# Goal
Repeat the listing in full, exactly as it stands.

# Data lines
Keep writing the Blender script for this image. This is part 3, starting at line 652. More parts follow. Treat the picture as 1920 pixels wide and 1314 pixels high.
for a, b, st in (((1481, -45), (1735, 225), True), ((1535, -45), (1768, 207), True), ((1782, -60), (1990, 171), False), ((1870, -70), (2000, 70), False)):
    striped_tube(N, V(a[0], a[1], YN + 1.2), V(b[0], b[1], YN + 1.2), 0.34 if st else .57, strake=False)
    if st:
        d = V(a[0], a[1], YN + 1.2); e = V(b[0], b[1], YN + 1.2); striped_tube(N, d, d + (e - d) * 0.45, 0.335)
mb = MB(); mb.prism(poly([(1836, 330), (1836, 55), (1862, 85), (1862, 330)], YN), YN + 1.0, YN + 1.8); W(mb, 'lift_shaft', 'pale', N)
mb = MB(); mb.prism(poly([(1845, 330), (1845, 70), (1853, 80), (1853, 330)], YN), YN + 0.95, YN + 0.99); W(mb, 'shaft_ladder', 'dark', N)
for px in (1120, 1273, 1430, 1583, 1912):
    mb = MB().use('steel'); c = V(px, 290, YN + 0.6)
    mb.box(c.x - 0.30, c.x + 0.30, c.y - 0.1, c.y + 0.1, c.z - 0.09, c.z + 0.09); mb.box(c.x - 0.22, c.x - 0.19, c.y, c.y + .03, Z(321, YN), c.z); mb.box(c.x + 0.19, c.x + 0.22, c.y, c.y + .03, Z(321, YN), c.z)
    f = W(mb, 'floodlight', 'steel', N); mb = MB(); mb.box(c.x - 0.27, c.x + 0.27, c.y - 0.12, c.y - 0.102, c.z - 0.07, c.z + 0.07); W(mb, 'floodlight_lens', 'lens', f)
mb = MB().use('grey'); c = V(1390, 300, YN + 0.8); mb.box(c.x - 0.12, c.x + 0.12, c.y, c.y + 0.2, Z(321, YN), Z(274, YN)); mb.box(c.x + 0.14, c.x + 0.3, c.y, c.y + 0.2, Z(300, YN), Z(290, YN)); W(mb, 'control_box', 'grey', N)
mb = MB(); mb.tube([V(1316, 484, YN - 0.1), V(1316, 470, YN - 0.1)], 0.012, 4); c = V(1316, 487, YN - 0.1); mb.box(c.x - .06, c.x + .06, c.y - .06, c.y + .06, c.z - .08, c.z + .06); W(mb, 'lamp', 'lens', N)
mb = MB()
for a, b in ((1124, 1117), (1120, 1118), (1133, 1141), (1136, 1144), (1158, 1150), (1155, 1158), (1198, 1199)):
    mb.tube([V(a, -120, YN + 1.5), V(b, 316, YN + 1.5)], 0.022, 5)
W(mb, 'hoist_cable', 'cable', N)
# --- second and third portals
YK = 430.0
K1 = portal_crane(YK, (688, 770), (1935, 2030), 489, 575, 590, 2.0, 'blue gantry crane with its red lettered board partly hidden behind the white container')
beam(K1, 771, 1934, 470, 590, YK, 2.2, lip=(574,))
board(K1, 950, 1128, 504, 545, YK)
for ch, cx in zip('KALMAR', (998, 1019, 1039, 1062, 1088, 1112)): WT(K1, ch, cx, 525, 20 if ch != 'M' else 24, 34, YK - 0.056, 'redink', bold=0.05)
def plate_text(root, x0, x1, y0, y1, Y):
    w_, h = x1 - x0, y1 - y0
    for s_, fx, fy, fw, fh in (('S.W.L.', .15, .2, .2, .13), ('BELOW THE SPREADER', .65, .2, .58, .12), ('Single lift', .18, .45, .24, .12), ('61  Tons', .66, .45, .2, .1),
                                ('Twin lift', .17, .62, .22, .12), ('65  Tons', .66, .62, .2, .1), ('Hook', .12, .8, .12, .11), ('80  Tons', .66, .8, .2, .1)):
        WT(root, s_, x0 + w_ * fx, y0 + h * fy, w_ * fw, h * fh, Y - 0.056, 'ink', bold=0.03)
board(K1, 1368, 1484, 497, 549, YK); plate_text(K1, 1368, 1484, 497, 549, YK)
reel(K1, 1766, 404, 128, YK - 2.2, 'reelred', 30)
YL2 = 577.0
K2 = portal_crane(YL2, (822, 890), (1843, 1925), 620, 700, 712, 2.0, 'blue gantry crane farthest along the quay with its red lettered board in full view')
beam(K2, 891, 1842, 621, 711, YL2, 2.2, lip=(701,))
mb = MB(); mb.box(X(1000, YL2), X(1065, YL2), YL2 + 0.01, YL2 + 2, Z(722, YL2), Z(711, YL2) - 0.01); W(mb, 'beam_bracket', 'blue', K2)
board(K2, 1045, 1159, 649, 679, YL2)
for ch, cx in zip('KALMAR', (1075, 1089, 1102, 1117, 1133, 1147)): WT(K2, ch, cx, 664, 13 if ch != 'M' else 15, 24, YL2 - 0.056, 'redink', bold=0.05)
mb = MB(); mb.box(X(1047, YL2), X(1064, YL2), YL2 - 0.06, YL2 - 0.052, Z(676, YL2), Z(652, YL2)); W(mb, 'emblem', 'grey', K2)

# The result
Keep writing the Blender script for this image. This is part 3, starting at line 652. More parts follow. Treat the picture as 1920 pixels wide and 1314 pixels high.
for a, b, st in (((1481, -45), (1735, 225), True), ((1535, -45), (1768, 207), True), ((1782, -60), (1990, 171), False), ((1870, -70), (2000, 70), False)):
    striped_tube(N, V(a[0], a[1], YN + 1.2), V(b[0], b[1], YN + 1.2), 0.34 if st else .57, strake=False)
    if st:
        d = V(a[0], a[1], YN + 1.2); e = V(b[0], b[1], YN + 1.2); striped_tube(N, d, d + (e - d) * 0.45, 0.335)
mb = MB(); mb.prism(poly([(1836, 330), (1836, 55), (1862, 85), (1862, 330)], YN), YN + 1.0, YN + 1.8); W(mb, 'lift_shaft', 'pale', N)
mb = MB(); mb.prism(poly([(1845, 330), (1845, 70), (1853, 80), (1853, 330)], YN), YN + 0.95, YN + 0.99); W(mb, 'shaft_ladder', 'dark', N)
for px in (1120, 1273, 1430, 1583, 1912):
    mb = MB().use('steel'); c = V(px, 290, YN + 0.6)
    mb.box(c.x - 0.30, c.x + 0.30, c.y - 0.1, c.y + 0.1, c.z - 0.09, c.z + 0.09); mb.box(c.x - 0.22, c.x - 0.19, c.y, c.y + .03, Z(321, YN), c.z); mb.box(c.x + 0.19, c.x + 0.22, c.y, c.y + .03, Z(321, YN), c.z)
    f = W(mb, 'floodlight', 'steel', N); mb = MB(); mb.box(c.x - 0.27, c.x + 0.27, c.y - 0.12, c.y - 0.102, c.z - 0.07, c.z + 0.07); W(mb, 'floodlight_lens', 'lens', f)
mb = MB().use('grey'); c = V(1390, 300, YN + 0.8); mb.box(c.x - 0.12, c.x + 0.12, c.y, c.y + 0.2, Z(321, YN), Z(274, YN)); mb.box(c.x + 0.14, c.x + 0.3, c.y, c.y + 0.2, Z(300, YN), Z(290, YN)); W(mb, 'control_box', 'grey', N)
mb = MB(); mb.tube([V(1316, 484, YN - 0.1), V(1316, 470, YN - 0.1)], 0.012, 4); c = V(1316, 487, YN - 0.1); mb.box(c.x - .06, c.x + .06, c.y - .06, c.y + .06, c.z - .08, c.z + .06); W(mb, 'lamp', 'lens', N)
mb = MB()
for a, b in ((1124, 1117), (1120, 1118), (1133, 1141), (1136, 1144), (1158, 1150), (1155, 1158), (1198, 1199)):
    mb.tube([V(a, -120, YN + 1.5), V(b, 316, YN + 1.5)], 0.022, 5)
W(mb, 'hoist_cable', 'cable', N)
# --- second and third portals
YK = 430.0
K1 = portal_crane(YK, (688, 770), (1935, 2030), 489, 575, 590, 2.0, 'blue gantry crane with its red lettered board partly hidden behind the white container')
beam(K1, 771, 1934, 470, 590, YK, 2.2, lip=(574,))
board(K1, 950, 1128, 504, 545, YK)
for ch, cx in zip('KALMAR', (998, 1019, 1039, 1062, 1088, 1112)): WT(K1, ch, cx, 525, 20 if ch != 'M' else 24, 34, YK - 0.056, 'redink', bold=0.05)
def plate_text(root, x0, x1, y0, y1, Y):
    w_, h = x1 - x0, y1 - y0
    for s_, fx, fy, fw, fh in (('S.W.L.', .15, .2, .2, .13), ('BELOW THE SPREADER', .65, .2, .58, .12), ('Single lift', .18, .45, .24, .12), ('61  Tons', .66, .45, .2, .1),
                                ('Twin lift', .17, .62, .22, .12), ('65  Tons', .66, .62, .2, .1), ('Hook', .12, .8, .12, .11), ('80  Tons', .66, .8, .2, .1)):
        WT(root, s_, x0 + w_ * fx, y0 + h * fy, w_ * fw, h * fh, Y - 0.056, 'ink', bold=0.03)
board(K1, 1368, 1484, 497, 549, YK); plate_text(K1, 1368, 1484, 497, 549, YK)
reel(K1, 1766, 404, 128, YK - 2.2, 'reelred', 30)
YL2 = 577.0
K2 = portal_crane(YL2, (822, 890), (1843, 1925), 620, 700, 712, 2.0, 'blue gantry crane farthest along the quay with its red lettered board in full view')
beam(K2, 891, 1842, 621, 711, YL2, 2.2, lip=(701,))
mb = MB(); mb.box(X(1000, YL2), X(1065, YL2), YL2 + 0.01, YL2 + 2, Z(722, YL2), Z(711, YL2) - 0.01); W(mb, 'beam_bracket', 'blue', K2)
board(K2, 1045, 1159, 649, 679, YL2)
for ch, cx in zip('KALMAR', (1075, 1089, 1102, 1117, 1133, 1147)): WT(K2, ch, cx, 664, 13 if ch != 'M' else 15, 24, YL2 - 0.056, 'redink', bold=0.05)
mb = MB(); mb.box(X(1047, YL2), X(1064, YL2), YL2 - 0.06, YL2 - 0.052, Z(676, YL2), Z(652, YL2)); W(mb, 'emblem', 'grey', K2)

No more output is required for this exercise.